We felt a little smarter, a little stoned, leaving the theatre listening to a recording of Bette Midler singing, which couldn’t help but remind us that she is a way bigger star than Sue Mengers was. It’s not a problem! Just what happens when you hear her uptempo Stoney End. In 1994 Midler started the historic New York Restoration Project, which spruced up parks and gardens everywhere in the city and that is now restoring gardens destroyed in the hurricane. She is the beloved queen of NYC on the basis of good works alone.

After 90 minutes in the company of the Divine Miss M we felt high and wanted caviar, vodka, drama. The opulent Russian restaurant Firebird answered the call. Star chef, Paul Joseph, has created a new Russian menu, for instance replacing noodles in the beef stroganoff with light gnocchi and making buckwheat blinis for caviar that are thin crêpes. Joseph’s version of beet salad uses peekytoe crab and cucumber. The amuse-buche of creamed, condensed carrot with truffle froth in a demitasse cup was the best thing we ever tasted.

Our waiter suggested infused vodka produced in house in a dozen varieties. He coached us to start with a savory rather than a sweet: the senses-awakening horseradish vodka, served chilled and in a chilled flute.“Vodka must be freezing cold,” he said. It was entirely unrushed – so rare. We ended with lavender creme brûléeand Russian tea.

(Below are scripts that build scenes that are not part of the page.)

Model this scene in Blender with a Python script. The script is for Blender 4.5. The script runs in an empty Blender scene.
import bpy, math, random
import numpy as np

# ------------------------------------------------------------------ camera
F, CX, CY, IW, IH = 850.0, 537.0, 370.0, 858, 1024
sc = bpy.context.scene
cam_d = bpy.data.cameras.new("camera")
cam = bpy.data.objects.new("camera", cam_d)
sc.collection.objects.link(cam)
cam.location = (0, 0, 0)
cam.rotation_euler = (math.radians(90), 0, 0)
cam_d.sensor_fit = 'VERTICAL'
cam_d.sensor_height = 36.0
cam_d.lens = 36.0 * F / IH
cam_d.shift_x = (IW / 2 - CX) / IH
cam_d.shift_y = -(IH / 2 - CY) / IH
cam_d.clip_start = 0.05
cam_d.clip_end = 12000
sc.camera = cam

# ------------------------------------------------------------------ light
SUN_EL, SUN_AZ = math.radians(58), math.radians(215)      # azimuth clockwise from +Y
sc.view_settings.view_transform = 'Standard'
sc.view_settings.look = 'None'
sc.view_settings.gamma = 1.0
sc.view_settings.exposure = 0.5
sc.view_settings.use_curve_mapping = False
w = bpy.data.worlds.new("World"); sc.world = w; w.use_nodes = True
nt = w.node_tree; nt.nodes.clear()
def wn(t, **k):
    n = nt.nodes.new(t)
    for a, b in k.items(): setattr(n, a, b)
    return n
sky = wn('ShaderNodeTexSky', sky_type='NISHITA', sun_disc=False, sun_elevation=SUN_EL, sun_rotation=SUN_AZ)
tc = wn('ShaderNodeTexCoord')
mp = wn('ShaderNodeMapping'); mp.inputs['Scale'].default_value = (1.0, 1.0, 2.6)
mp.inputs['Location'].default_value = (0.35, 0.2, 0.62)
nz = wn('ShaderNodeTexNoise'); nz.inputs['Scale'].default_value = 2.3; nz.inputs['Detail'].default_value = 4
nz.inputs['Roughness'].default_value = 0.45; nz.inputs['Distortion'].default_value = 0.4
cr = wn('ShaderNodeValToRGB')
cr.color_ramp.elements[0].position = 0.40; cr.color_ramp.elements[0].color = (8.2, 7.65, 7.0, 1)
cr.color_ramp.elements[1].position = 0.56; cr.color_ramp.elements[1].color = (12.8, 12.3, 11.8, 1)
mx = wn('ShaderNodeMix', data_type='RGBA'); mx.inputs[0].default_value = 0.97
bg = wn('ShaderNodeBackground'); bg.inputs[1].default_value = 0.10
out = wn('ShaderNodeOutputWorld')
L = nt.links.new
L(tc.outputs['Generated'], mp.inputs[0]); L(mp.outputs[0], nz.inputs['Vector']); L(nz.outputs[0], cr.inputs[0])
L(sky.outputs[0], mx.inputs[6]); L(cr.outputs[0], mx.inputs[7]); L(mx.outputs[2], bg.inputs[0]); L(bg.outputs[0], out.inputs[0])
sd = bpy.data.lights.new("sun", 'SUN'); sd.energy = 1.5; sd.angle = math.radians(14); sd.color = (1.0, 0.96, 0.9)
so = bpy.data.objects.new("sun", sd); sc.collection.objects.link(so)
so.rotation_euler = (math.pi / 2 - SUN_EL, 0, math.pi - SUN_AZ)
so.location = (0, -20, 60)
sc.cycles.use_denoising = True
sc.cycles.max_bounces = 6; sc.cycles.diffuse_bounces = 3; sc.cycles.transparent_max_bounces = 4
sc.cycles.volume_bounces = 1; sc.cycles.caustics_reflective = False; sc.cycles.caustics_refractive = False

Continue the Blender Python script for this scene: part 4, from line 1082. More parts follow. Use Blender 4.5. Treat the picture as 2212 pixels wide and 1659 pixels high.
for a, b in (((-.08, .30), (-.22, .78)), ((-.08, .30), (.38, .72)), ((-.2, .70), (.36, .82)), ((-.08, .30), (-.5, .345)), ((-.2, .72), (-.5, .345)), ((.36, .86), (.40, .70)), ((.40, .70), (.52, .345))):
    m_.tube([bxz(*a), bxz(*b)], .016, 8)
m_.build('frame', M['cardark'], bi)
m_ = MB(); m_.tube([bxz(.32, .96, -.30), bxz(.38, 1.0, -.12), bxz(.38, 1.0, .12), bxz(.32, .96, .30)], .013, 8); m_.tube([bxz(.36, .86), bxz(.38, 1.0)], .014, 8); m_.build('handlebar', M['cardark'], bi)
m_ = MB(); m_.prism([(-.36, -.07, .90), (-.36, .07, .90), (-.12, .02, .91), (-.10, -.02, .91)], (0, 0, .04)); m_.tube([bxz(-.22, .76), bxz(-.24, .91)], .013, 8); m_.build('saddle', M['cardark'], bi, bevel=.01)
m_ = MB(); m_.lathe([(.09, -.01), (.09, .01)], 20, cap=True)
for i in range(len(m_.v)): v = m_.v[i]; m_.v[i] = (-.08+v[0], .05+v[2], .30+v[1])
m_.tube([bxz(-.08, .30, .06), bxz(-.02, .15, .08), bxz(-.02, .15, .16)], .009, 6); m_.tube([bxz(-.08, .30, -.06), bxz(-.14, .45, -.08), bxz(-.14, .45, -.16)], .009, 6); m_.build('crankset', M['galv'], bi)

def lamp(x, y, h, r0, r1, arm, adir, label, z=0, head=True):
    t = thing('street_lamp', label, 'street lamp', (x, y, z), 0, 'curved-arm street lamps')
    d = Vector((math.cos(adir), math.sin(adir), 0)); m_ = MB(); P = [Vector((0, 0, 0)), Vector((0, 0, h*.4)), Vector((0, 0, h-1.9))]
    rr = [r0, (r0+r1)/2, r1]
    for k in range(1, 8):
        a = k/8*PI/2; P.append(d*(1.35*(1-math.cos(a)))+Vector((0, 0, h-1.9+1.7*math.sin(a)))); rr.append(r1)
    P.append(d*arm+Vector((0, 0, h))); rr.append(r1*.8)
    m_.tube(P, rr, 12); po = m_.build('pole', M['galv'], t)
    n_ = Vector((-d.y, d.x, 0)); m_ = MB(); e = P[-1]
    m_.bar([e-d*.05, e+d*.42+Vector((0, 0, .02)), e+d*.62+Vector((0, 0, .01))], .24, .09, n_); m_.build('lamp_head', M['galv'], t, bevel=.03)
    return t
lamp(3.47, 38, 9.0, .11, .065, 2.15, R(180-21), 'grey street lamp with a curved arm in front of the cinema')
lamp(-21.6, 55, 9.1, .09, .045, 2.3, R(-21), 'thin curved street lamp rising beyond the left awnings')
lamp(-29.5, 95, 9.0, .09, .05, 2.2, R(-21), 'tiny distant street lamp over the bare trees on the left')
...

As with other restaurants moving with the times, it is permanently restaurant week at Firebird, which offers a two-course prix fixe for $21. The tasting menu allows you to range over the entire menu. Pretty bars upstairs and down are full of crystal vodka bottles (but amber bottles too) and lead on to opulent, tasseled nineteenth-century dining rooms decorated with costumes and artwork associated with the Stravinsky ballet The Firebird. Among the statuary and gaslights and draperies, we felt like Lara in Doctor Zhivago on her date with Komarovsky – only better.